### DATA EXCERPT ###

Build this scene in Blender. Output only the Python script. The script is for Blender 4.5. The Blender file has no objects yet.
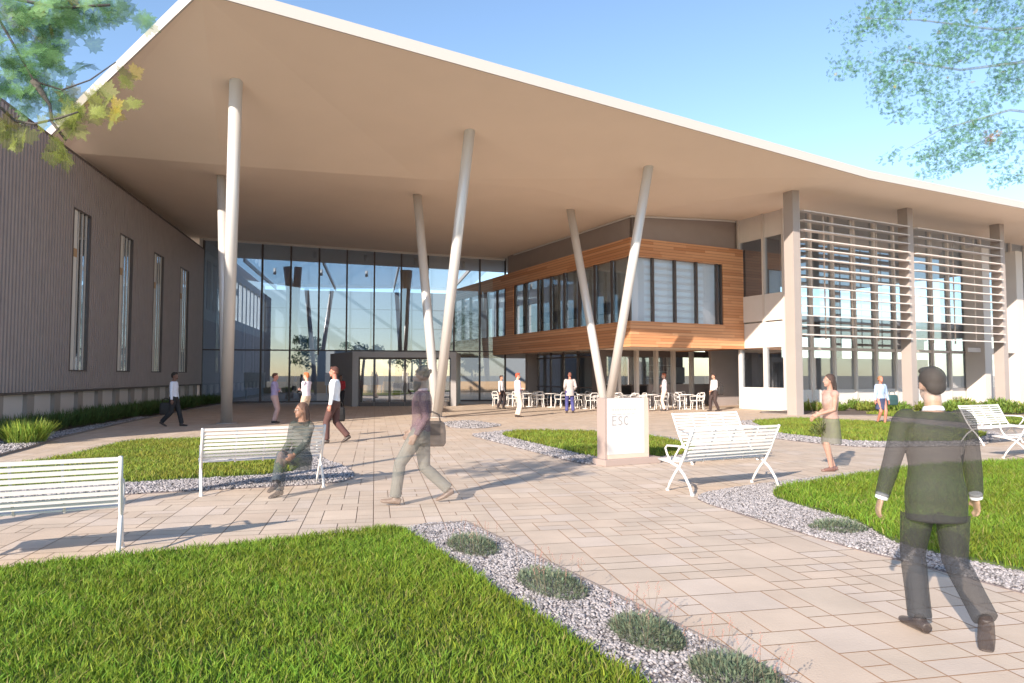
import bpy, bmesh, math, random
import numpy as np
from mathutils import Vector, Matrix
random.seed(7); rng = np.random.default_rng(7)
S = bpy.context.scene
COL = S.collection
R = math.radians
# ------------------------------------------------------------------ camera
F = 684.0; CH = 1.7
PITCH = math.atan(34/684.0)
SP, CP = math.sin(PITCH), math.cos(PITCH)
def ray(px, py):
    u = (px-512)/F; v = (341.5-py)/F
    return Vector((u, CP - v*SP, SP + v*CP))
def P(px, py, D):                       # point seen at a pixel, D metres ahead
    r = ray(px, py); t = D/r.y
    return Vector((r.x*t, D, CH + r.z*t))
def G(px, py, z=0.0):                   # point of the ground seen at a pixel
    r = ray(px, py); t = (z-CH)/r.z
    return Vector((r.x*t, r.y*t, z))
cam = bpy.data.cameras.new('camera'); cam.lens = F/1024*36; cam.sensor_width = 36
cam.clip_end = 6000; cam.clip_start = 0.05
co = bpy.data.objects.new('camera', cam); COL.objects.link(co)
co.location = (0, 0, CH); co.rotation_euler = (math.pi/2+PITCH, 0, 0)
S.camera = co
# the two grids of the place
TA, TB = R(11.33), R(26.7)
def frame(th):
    c, s = math.cos(th), math.sin(th)
    return lambda a, b, z=0: Vector((c*a - s*b, s*a + c*b, z))
FA, FB = frame(TA), frame(TB)
def toB(p):
    c, s = math.cos(TB), math.sin(TB)
    return (c*p.x + s*p.y, -s*p.x + c*p.y)
W = lambda a, b, z=0: Vector((a, b, z))
# ------------------------------------------------------------------ materials
def mat(name, col, rough=.7, metal=0, var=0, scale=3, bump=0, bscale=40, spec=.5, attr=None, trans=0):
    m = bpy.data.materials.new(name); m.use_nodes = True
    nt = m.node_tree; n = nt.nodes; l = nt.links
    b = n['Principled BSDF']
    b.inputs['Roughness'].default_value = rough; b.inputs['Metallic'].default_value = metal
    b.inputs['Specular IOR Level'].default_value = spec
    b.inputs['Base Color'].default_value = (*col, 1)
    src = None
    if attr:
        a = n.new('ShaderNodeAttribute'); a.attribute_name = attr; src = a.outputs['Color']
    if var or bump:
        tc = n.new('ShaderNodeTexCoord')
    if var:
        nz = n.new('ShaderNodeTexNoise'); nz.inputs['Scale'].default_value = scale; nz.inputs['Detail'].default_value = 6
        l.new(tc.outputs['Object'], nz.inputs['Vector'])
        mr = n.new('ShaderNodeMapRange'); mr.inputs['From Min'].default_value = .3; mr.inputs['From Max'].default_value = .7
        mr.inputs['To Min'].default_value = 1-var; mr.inputs['To Max'].default_value = 1+var
        l.new(nz.outputs['Fac'], mr.inputs['Value'])
        mx = n.new('ShaderNodeVectorMath'); mx.operation = 'SCALE'
        if src: l.new(src, mx.inputs[0])
        else: mx.inputs[0].default_value = col
        l.new(mr.outputs['Result'], mx.inputs['Scale'])
        src = mx.outputs['Vector']
    if src: l.new(src, b.inputs['Base Color'])
    if bump:
        nb = n.new('ShaderNodeTexNoise'); nb.inputs['Scale'].default_value = bscale; nb.inputs['Detail'].default_value = 4
        l.new(tc.outputs['Object'], nb.inputs['Vector'])
        bp = n.new('ShaderNodeBump'); bp.inputs['Strength'].default_value = bump; bp.inputs['Distance'].default_value = .01
        l.new(nb.outputs['Fac'], bp.inputs['Height']); l.new(bp.outputs['Normal'], b.inputs['Normal'])
    if trans:
        t = n.new('ShaderNodeBsdfTranslucent'); ms = n.new('ShaderNodeMixShader'); ms.inputs[0].default_value = trans
        if src: l.new(src, t.inputs['Color'])
        else: t.inputs['Color'].default_value = (*col, 1)
        l.new(b.outputs[0], ms.inputs[1]); l.new(t.outputs[0], ms.inputs[2])
        l.new(ms.outputs[0], n['Material Output'].inputs['Surface'])
    return m
def sheer(m, alpha, cull=False):
    """let part of the light straight through: a see-through figure or foliage"""
    nt = m.node_tree; n = nt.nodes; l = nt.links
    out = n['Material Output']; s0 = out.inputs['Surface'].links[0].from_socket
    t = n.new('ShaderNodeBsdfTransparent'); ms = n.new('ShaderNodeMixShader')
    ms.inputs[0].default_value = alpha
    if cull:
        g = n.new('ShaderNodeNewGeometry'); ma = n.new('ShaderNodeMath'); ma.operation = 'MULTIPLY_ADD'
        l.new(g.outputs['Backfacing'], ma.inputs[0]); ma.inputs[1].default_value = -alpha; ma.inputs[2].default_value = alpha
        l.new(ma.outputs[0], ms.inputs[0])
    l.new(t.outputs[0], ms.inputs[1]); l.new(s0, ms.inputs[2]); l.new(ms.outputs[0], out.inputs['Surface'])
    return m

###

TASK REQUIREMENTS: Reproduce all of the data exactly; the pictures do not belong in the copy.

ANSWER FOR THIS EXERCISE:
Build this scene in Blender. Output only the Python script. The script is for Blender 4.5. The Blender file has no objects yet.
import bpy, bmesh, math, random
import numpy as np
from mathutils import Vector, Matrix
random.seed(7); rng = np.random.default_rng(7)
S = bpy.context.scene
COL = S.collection
R = math.radians
# ------------------------------------------------------------------ camera
F = 684.0; CH = 1.7
PITCH = math.atan(34/684.0)
SP, CP = math.sin(PITCH), math.cos(PITCH)
def ray(px, py):
    u = (px-512)/F; v = (341.5-py)/F
    return Vector((u, CP - v*SP, SP + v*CP))
def P(px, py, D):                       # point seen at a pixel, D metres ahead
    r = ray(px, py); t = D/r.y
    return Vector((r.x*t, D, CH + r.z*t))
def G(px, py, z=0.0):                   # point of the ground seen at a pixel
    r = ray(px, py); t = (z-CH)/r.z
    return Vector((r.x*t, r.y*t, z))
cam = bpy.data.cameras.new('camera'); cam.lens = F/1024*36; cam.sensor_width = 36
cam.clip_end = 6000; cam.clip_start = 0.05
co = bpy.data.objects.new('camera', cam); COL.objects.link(co)
co.location = (0, 0, CH); co.rotation_euler = (math.pi/2+PITCH, 0, 0)
S.camera = co
# the two grids of the place
TA, TB = R(11.33), R(26.7)
def frame(th):
    c, s = math.cos(th), math.sin(th)
    return lambda a, b, z=0: Vector((c*a - s*b, s*a + c*b, z))
FA, FB = frame(TA), frame(TB)
def toB(p):
    c, s = math.cos(TB), math.sin(TB)
    return (c*p.x + s*p.y, -s*p.x + c*p.y)
W = lambda a, b, z=0: Vector((a, b, z))
# ------------------------------------------------------------------ materials
def mat(name, col, rough=.7, metal=0, var=0, scale=3, bump=0, bscale=40, spec=.5, attr=None, trans=0):
    m = bpy.data.materials.new(name); m.use_nodes = True
    nt = m.node_tree; n = nt.nodes; l = nt.links
    b = n['Principled BSDF']
    b.inputs['Roughness'].default_value = rough; b.inputs['Metallic'].default_value = metal
    b.inputs['Specular IOR Level'].default_value = spec
    b.inputs['Base Color'].default_value = (*col, 1)
    src = None
    if attr:
        a = n.new('ShaderNodeAttribute'); a.attribute_name = attr; src = a.outputs['Color']
    if var or bump:
        tc = n.new('ShaderNodeTexCoord')
    if var:
        nz = n.new('ShaderNodeTexNoise'); nz.inputs['Scale'].default_value = scale; nz.inputs['Detail'].default_value = 6
        l.new(tc.outputs['Object'], nz.inputs['Vector'])
        mr = n.new('ShaderNodeMapRange'); mr.inputs['From Min'].default_value = .3; mr.inputs['From Max'].default_value = .7
        mr.inputs['To Min'].default_value = 1-var; mr.inputs['To Max'].default_value = 1+var
        l.new(nz.outputs['Fac'], mr.inputs['Value'])
        mx = n.new('ShaderNodeVectorMath'); mx.operation = 'SCALE'
        if src: l.new(src, mx.inputs[0])
        else: mx.inputs[0].default_value = col
        l.new(mr.outputs['Result'], mx.inputs['Scale'])
        src = mx.outputs['Vector']
    if src: l.new(src, b.inputs['Base Color'])
    if bump:
        nb = n.new('ShaderNodeTexNoise'); nb.inputs['Scale'].default_value = bscale; nb.inputs['Detail'].default_value = 4
        l.new(tc.outputs['Object'], nb.inputs['Vector'])
        bp = n.new('ShaderNodeBump'); bp.inputs['Strength'].default_value = bump; bp.inputs['Distance'].default_value = .01
        l.new(nb.outputs['Fac'], bp.inputs['Height']); l.new(bp.outputs['Normal'], b.inputs['Normal'])
    if trans:
        t = n.new('ShaderNodeBsdfTranslucent'); ms = n.new('ShaderNodeMixShader'); ms.inputs[0].default_value = trans
        if src: l.new(src, t.inputs['Color'])
        else: t.inputs['Color'].default_value = (*col, 1)
        l.new(b.outputs[0], ms.inputs[1]); l.new(t.outputs[0], ms.inputs[2])
        l.new(ms.outputs[0], n['Material Output'].inputs['Surface'])
    return m
def sheer(m, alpha, cull=False):
    """let part of the light straight through: a see-through figure or foliage"""
    nt = m.node_tree; n = nt.nodes; l = nt.links
    out = n['Material Output']; s0 = out.inputs['Surface'].links[0].from_socket
    t = n.new('ShaderNodeBsdfTransparent'); ms = n.new('ShaderNodeMixShader')
    ms.inputs[0].default_value = alpha
    if cull:
        g = n.new('ShaderNodeNewGeometry'); ma = n.new('ShaderNodeMath'); ma.operation = 'MULTIPLY_ADD'
        l.new(g.outputs['Backfacing'], ma.inputs[0]); ma.inputs[1].default_value = -alpha; ma.inputs[2].default_value = alpha
        l.new(ma.outputs[0], ms.inputs[0])
    l.new(t.outputs[0], ms.inputs[1]); l.new(s0, ms.inputs[2]); l.new(ms.outputs[0], out.inputs['Surface'])
    return m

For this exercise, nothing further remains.